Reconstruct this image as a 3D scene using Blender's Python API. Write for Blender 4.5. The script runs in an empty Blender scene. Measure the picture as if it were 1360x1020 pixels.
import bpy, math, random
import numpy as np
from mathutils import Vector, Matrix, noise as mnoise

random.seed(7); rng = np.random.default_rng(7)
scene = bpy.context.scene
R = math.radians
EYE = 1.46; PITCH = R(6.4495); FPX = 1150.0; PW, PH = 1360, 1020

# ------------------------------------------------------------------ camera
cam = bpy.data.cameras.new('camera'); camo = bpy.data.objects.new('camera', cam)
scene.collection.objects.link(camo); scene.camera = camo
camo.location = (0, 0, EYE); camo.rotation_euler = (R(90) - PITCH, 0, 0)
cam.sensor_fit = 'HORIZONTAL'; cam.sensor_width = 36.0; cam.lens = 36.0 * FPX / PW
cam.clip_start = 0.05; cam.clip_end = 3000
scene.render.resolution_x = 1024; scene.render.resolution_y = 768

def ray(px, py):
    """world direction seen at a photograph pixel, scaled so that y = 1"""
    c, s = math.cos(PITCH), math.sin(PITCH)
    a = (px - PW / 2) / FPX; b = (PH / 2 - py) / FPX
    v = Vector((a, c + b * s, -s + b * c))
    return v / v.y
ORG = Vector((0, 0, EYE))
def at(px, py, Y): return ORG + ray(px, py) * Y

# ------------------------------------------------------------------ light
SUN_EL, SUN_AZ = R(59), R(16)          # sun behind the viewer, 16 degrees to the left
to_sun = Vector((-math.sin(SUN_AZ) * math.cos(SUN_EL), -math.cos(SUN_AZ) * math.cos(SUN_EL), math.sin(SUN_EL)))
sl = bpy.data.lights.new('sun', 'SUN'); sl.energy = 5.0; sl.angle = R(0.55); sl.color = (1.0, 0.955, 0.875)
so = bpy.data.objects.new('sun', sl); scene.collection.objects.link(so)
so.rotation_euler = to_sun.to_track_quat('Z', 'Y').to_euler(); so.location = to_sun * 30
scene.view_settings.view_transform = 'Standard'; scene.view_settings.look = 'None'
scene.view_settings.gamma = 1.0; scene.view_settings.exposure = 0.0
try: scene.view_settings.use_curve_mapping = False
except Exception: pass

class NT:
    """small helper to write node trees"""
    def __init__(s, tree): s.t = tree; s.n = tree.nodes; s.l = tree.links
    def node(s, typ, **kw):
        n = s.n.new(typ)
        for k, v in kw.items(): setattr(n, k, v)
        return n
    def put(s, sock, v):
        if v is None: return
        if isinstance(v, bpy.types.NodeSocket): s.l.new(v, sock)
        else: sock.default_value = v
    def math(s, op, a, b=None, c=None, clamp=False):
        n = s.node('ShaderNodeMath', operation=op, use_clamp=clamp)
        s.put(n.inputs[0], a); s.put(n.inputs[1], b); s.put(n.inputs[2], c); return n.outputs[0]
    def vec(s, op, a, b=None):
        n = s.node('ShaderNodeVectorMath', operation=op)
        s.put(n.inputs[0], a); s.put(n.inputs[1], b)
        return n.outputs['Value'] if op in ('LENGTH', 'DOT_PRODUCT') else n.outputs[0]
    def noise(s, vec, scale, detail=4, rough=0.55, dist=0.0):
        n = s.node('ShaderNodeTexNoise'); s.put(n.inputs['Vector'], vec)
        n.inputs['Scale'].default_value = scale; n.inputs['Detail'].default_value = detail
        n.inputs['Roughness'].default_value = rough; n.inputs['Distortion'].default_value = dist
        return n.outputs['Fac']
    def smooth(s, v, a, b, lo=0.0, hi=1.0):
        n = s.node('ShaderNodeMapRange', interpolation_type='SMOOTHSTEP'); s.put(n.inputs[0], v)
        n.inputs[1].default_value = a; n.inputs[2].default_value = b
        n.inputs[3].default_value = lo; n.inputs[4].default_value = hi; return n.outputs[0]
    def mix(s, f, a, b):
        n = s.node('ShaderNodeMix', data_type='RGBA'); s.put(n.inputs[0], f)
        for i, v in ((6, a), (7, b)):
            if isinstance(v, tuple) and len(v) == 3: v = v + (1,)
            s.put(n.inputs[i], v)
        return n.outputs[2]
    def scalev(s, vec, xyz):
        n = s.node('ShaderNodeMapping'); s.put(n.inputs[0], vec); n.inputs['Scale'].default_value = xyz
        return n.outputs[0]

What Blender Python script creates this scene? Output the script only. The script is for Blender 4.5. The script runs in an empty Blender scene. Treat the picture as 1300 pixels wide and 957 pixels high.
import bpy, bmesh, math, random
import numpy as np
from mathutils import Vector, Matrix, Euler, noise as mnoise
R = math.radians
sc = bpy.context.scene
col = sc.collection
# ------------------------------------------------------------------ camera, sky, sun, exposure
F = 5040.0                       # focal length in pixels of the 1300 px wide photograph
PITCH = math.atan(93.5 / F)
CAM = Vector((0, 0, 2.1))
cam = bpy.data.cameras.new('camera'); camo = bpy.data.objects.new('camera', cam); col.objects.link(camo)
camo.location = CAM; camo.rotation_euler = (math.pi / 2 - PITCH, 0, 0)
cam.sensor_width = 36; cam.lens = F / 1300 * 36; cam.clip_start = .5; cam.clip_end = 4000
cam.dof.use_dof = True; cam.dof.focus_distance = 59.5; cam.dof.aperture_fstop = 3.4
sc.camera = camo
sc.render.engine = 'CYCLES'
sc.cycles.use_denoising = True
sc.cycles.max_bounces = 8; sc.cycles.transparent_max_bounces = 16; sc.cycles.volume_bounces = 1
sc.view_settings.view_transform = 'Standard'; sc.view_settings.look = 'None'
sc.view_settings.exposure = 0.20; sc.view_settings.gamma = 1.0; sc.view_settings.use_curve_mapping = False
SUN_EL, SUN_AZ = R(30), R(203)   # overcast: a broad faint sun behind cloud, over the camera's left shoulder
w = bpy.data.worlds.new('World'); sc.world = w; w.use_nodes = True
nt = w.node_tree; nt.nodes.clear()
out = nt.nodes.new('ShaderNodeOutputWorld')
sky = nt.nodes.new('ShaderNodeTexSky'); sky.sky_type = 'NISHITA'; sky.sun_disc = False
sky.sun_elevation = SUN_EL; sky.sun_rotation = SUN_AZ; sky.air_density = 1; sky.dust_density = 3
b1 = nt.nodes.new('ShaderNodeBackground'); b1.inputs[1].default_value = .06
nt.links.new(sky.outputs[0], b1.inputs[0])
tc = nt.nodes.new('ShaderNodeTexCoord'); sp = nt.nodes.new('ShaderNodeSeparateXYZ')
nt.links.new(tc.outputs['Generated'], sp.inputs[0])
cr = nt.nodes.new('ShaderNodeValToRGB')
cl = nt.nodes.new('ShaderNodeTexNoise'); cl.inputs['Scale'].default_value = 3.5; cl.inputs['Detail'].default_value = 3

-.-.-

Exercise prompt - Extract the first line above and each line after it up to and including the one with "EYE = 1.46;", please, exactly and with nothing else.

The completed task -
Reconstruct this image as a 3D scene using Blender's Python API. Write for Blender 4.5. The script runs in an empty Blender scene. Measure the picture as if it were 1360x1020 pixels.
import bpy, math, random
import numpy as np
from mathutils import Vector, Matrix, noise as mnoise

random.seed(7); rng = np.random.default_rng(7)
scene = bpy.context.scene
R = math.radians
EYE = 1.46; PITCH = R(6.4495); FPX = 1150.0; PW, PH = 1360, 1020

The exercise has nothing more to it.